Les smartphones, les smartphones, observons une pause dans le défaitisme, cap sur plus de réalisme…
- DVSM, septembre 2018 - Alors que la Photokina bat son plein à Cologne et que les inquiétudes tournent autour du sujet comme de sombres charognards dans la Vallée de la Mort au-dessus d'un animal blessé, le moment est peut-être venu pour les esprits de se reprendre. Certes, il n'y a aucun doute à propos d'une réalité irréversible. La photo, au sens le plus large, ne vivra plus jamais comme par le passé.

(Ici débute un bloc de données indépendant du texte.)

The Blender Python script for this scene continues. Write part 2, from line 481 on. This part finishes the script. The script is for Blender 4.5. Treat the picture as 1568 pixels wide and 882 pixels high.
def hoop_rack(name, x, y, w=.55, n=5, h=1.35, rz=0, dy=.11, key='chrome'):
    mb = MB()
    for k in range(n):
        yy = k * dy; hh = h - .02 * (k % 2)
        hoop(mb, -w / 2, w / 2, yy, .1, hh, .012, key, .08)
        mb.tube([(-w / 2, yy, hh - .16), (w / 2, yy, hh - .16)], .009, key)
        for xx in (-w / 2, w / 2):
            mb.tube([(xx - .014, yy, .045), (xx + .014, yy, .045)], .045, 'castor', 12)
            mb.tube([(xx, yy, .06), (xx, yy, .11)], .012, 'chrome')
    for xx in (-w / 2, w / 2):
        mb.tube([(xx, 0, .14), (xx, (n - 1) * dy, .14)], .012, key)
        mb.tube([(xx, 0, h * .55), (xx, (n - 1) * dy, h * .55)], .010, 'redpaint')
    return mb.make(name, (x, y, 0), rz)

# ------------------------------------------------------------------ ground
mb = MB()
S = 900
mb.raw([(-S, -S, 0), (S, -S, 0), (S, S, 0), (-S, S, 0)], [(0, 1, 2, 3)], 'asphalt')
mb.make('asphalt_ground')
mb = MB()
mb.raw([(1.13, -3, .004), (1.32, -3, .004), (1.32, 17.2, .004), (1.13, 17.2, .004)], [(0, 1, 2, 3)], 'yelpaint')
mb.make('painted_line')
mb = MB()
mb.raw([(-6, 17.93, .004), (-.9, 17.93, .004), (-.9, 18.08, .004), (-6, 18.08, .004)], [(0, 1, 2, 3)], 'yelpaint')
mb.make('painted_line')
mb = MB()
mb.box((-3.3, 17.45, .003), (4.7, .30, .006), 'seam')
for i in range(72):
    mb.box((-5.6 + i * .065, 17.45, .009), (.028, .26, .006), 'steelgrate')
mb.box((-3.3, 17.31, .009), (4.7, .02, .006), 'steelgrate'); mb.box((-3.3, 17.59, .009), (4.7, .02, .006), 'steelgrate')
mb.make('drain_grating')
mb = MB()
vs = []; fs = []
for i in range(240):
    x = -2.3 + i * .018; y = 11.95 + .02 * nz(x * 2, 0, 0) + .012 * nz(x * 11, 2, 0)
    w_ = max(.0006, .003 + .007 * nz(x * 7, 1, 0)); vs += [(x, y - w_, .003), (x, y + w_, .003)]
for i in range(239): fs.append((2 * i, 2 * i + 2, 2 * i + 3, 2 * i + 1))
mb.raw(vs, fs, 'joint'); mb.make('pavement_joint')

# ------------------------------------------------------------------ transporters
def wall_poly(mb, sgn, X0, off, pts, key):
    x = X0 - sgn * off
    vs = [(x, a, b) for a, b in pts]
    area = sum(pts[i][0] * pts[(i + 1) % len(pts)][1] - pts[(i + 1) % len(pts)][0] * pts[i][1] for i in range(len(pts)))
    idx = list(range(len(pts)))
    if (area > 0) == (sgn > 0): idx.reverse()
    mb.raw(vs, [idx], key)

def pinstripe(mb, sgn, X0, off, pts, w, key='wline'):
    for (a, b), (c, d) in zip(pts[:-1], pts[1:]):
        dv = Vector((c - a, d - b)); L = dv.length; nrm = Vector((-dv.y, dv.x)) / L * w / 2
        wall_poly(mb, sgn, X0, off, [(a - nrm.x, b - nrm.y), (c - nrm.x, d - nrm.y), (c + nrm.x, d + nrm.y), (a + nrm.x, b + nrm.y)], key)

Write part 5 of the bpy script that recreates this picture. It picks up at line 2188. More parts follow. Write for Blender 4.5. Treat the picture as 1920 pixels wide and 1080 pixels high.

Le public a compris que des moyens toujours disponibles (dans la poche) sont là et ne disparaîtront plus pour capturer photos et vidéo, les regarder, les stocker, les partager avec des proches, même si ces derniers sont... loin, voire au bout du monde. Mais ce vaste public que l'on dit grand n'est pas toute la photo. Même si le commun des mortels a jadis accaparé des volumes d'appareils considérables, époque révolue, sa migration vers une technique communicante ne supprime en rien l'autre facette du secteur, celle des professionnels. Et de ceux qui vivent la photo comme des pros ou presque...
Photographe est un métier, comme chef en cuisine, paysagiste, architecte, journaliste, mécanicien... L'outil est une chose, l'utiliser une autre. Pour mille et une finalités, le besoin de bonnes photos va subsister. La photo artistique est une de ses clés de voûte, aux côtés de bien d'autres domaines. À lui seul, l'univers de la publicité pourrait justifier l'intervention d'intervenants sachant réaliser les images exigées par les créateurs (aussi baptisés "créatifs"...). Les arts graphiques, au service de la mode, de l'architecture, de la science, de l'industrie, de la santé, etc. feront toujours appel à des opérateurs ayant l'expérience, le savoir-faire et les outils adéquats. Et inversement. N'oublions pas non plus les besoins de la presse, des théâtres de conflits armés aux événements mondains, du sport aux catastrophes naturelles, où matériel et compétences sont indispensables. Énumération non exhaustive.
Or, les équipements photo les plus perfectionnés ne sont pas des produits de luxe mais, déjà souligné, des outils. Tout comme un simple automobiliste ne ferait pas grand-chose d'une formule 1, tout comme un traitement de texte ne fait pas d'un quidam un nouveau Victor Hugo, un amateur sans connaissance particulière ne peut espérer des résultats merveilleux d'un équipement de pro, qui nécessite une compétence et une pratique... de pro. La prise de vue qualifiée n'a aucun trépas à redouter, et ceux qui développent, fabriquent et vendent le matériel qui lui est destiné pas davantage.
En outre, il serait raisonnable de modérer les nostalgies d'un marché grand public qui ne fut pas si fantastique qu'on le décrit parfois. Là, nous entrons dans ce qui peut nous valoir quelques regards courroucés. Des quantités de petits formats argentiques destinés à des amateurs qui utilisaient au mieux 3 ou 4 films par an n'était qu'un schéma bien modeste, au regard des dimensions lyriques qu'on lui accordait. Restait le segment des amateurs, éclairés à plus ou moins haute dose.
"Restait"...? Non, "reste". La conjugaison à l'imparfait n'est pas de circonstance. Ce segment peut conduire à un excellent courant d'affaires pour les spécialistes et les rayons dont les animateurs ne négligeront aucun élément susceptible d'en dynamiser l'activité. Malheureusement, nous n'y sommes pas, loin s'en faut, comme sur de nombreux autres grands ou moins grands segments de ces loisirs imprégnés de technologie. La photo ne va pas disparaître sous les coups de la smartphonie, mais la qualité et le calibre de sa nouvelle vie ne dépendront que de ce qu'en feront les professionnels en charge de sa diffusion. Mais c'est déjà un autre sujet.